Pour réaliser ces objectifs, Sonatrach ne peut, à court terme, compter que sur ses efforts propres. Dans la situation présente de réduction de ses ressources financières, M. Attar estime que la compagnie nationale ne devrait pas craindre de faire appel à des financements extérieurs, « non pas pour financer l’exploration, ce qui est impossible, mais dans le domaine de l’exploitation des gisements qui sont aujourd’hui financés en totalité par les ressources propres de l’entreprise ».
Energies renouvelables : « Sonelgaz n’y arrivera pas seul »
Dans le domaine des énergies renouvelables. M. Attar avertit : « On a pris beaucoup de retard. Sur les 22.000 MW annoncés dès 2011, on n’a réalisé pour l’instant que 353 MW en comptant les projets en cours. Il faudra d’abord beaucoup d’argent et ensuite changer le cadre réglementaire pour attirer de nouveaux acteurs et encourager de nouveaux modes de production et de consommation de l’énergie. »
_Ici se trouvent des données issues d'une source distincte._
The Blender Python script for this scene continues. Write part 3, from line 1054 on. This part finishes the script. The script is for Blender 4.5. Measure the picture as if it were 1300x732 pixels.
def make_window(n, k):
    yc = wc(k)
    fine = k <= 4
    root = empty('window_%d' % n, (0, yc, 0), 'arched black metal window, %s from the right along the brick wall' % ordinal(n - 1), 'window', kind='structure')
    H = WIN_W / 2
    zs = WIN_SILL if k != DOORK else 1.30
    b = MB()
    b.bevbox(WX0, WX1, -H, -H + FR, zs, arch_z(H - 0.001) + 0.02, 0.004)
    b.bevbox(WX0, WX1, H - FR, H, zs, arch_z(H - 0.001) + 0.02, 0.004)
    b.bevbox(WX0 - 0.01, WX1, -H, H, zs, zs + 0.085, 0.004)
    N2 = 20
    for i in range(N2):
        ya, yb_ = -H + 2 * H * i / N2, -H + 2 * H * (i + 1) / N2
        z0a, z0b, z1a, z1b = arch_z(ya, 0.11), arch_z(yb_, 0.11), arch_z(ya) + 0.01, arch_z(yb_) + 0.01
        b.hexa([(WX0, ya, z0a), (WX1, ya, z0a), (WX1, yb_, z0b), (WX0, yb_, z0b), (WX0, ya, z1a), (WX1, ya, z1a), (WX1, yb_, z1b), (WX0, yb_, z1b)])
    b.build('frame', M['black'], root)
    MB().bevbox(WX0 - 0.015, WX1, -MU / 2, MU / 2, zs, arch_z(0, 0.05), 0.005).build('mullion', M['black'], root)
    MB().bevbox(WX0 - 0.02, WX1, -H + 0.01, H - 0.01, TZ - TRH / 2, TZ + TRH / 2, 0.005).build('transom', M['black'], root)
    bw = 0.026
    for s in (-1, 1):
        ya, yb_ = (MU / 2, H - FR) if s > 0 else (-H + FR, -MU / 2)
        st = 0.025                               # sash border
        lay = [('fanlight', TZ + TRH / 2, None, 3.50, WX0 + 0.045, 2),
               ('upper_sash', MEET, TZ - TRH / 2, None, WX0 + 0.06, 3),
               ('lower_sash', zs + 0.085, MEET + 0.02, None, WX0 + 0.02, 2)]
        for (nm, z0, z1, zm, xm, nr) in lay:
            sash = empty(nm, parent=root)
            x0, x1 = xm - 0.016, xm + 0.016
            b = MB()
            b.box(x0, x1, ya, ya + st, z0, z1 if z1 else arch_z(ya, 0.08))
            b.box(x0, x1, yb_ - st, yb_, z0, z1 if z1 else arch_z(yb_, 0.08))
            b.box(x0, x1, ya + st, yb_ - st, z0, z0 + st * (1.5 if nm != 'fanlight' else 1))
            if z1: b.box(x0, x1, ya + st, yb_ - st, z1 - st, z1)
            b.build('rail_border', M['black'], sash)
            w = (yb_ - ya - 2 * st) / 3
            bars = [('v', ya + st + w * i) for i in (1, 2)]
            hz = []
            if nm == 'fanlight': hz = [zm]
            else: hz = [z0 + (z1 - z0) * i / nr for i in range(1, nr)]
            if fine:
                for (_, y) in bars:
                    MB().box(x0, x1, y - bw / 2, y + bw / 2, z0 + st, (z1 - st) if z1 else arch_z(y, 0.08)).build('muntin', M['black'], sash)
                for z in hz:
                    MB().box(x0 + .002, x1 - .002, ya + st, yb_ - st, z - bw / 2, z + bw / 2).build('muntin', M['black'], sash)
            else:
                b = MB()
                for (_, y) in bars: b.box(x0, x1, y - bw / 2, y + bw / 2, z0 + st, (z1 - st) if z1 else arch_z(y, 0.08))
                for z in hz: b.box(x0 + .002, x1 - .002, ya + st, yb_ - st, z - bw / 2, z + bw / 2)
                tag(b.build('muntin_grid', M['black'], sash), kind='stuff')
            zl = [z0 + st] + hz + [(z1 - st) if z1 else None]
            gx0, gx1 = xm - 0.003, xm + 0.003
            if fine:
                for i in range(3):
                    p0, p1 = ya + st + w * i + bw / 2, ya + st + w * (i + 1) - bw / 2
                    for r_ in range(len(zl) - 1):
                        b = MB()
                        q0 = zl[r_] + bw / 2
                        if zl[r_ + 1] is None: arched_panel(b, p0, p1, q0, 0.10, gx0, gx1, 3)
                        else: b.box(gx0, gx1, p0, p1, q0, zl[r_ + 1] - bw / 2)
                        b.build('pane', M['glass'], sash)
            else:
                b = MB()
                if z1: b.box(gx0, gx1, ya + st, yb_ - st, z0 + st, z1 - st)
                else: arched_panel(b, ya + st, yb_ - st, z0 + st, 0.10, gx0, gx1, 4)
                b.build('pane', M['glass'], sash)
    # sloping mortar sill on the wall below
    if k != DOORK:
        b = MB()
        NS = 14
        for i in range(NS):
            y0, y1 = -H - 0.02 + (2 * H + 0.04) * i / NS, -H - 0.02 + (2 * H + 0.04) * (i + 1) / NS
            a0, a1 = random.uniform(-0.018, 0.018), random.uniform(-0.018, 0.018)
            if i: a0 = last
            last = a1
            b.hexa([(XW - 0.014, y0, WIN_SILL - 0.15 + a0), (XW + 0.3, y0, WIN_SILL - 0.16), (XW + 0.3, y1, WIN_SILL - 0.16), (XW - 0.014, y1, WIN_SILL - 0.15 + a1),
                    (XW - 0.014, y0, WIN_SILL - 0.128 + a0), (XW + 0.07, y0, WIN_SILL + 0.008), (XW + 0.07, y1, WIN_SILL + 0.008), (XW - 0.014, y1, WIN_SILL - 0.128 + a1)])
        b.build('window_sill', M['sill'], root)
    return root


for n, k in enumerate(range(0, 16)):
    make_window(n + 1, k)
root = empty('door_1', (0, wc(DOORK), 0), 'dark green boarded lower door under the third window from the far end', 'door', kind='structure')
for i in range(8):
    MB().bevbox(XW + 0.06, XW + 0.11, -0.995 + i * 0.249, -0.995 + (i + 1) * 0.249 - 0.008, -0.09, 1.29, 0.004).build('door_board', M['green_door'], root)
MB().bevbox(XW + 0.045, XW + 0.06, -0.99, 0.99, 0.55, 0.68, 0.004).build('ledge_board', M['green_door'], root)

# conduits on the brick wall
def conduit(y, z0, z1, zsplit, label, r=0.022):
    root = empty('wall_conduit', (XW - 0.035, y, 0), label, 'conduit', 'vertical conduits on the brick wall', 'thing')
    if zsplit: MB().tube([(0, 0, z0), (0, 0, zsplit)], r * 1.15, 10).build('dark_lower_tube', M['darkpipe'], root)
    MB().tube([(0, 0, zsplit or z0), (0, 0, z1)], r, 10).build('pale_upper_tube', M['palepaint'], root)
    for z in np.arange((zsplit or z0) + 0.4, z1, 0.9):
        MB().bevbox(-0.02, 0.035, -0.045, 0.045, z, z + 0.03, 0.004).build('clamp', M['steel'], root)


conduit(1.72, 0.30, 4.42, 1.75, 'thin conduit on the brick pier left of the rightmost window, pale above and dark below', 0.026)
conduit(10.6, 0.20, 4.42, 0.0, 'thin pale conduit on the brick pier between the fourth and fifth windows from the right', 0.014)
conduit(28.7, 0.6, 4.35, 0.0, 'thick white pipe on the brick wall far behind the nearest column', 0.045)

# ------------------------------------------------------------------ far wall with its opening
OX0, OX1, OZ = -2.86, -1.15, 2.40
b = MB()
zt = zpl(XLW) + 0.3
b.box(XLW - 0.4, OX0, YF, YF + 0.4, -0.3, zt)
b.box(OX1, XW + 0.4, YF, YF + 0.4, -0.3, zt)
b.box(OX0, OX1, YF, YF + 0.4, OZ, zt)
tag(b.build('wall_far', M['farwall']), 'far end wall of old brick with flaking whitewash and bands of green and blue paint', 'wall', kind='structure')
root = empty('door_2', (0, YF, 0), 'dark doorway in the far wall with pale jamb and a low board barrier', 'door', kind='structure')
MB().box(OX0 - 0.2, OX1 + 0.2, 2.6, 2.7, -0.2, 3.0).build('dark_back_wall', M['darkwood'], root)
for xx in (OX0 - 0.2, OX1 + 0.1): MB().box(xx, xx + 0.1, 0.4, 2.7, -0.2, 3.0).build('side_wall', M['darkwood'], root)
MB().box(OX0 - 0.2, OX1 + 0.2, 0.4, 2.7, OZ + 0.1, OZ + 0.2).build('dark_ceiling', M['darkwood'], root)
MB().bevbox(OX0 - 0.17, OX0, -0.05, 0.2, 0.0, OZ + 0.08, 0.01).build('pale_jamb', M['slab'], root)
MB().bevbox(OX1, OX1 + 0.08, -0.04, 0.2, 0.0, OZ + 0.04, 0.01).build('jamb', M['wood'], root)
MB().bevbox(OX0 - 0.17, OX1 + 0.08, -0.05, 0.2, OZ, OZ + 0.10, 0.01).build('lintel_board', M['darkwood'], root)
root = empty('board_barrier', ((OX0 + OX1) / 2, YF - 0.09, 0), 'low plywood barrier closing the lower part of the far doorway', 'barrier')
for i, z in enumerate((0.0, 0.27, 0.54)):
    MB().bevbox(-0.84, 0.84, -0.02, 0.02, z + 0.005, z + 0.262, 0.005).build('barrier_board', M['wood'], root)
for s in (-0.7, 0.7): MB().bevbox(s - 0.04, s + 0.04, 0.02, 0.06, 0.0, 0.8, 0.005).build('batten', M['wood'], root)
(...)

Sonelgaz est-il le bon acteur pour réaliser un tel programme ? Bien qu’il préconise « la relance de la filiale de Sonelgaz chargée des énergies renouvelables », M. Attar souligne aussitôt que « Sonelgaz croule sous la pression de la demande d’électricité ». Il affirme donc comprendre très bien que e groupe « ne puisse pas être au four et au moulin » et que son PDG se soit montré peu enclin, dans ses interventions publiques récentes, à ériger le développement des énergies renouvelables en priorité. L’ex-PDG de Sonatrach conseille donc de « reprendre le bilan sur le cadre réglementaire et de favoriser l’intervention de nouveaux acteurs y compris en ouvrant la porte au privé ».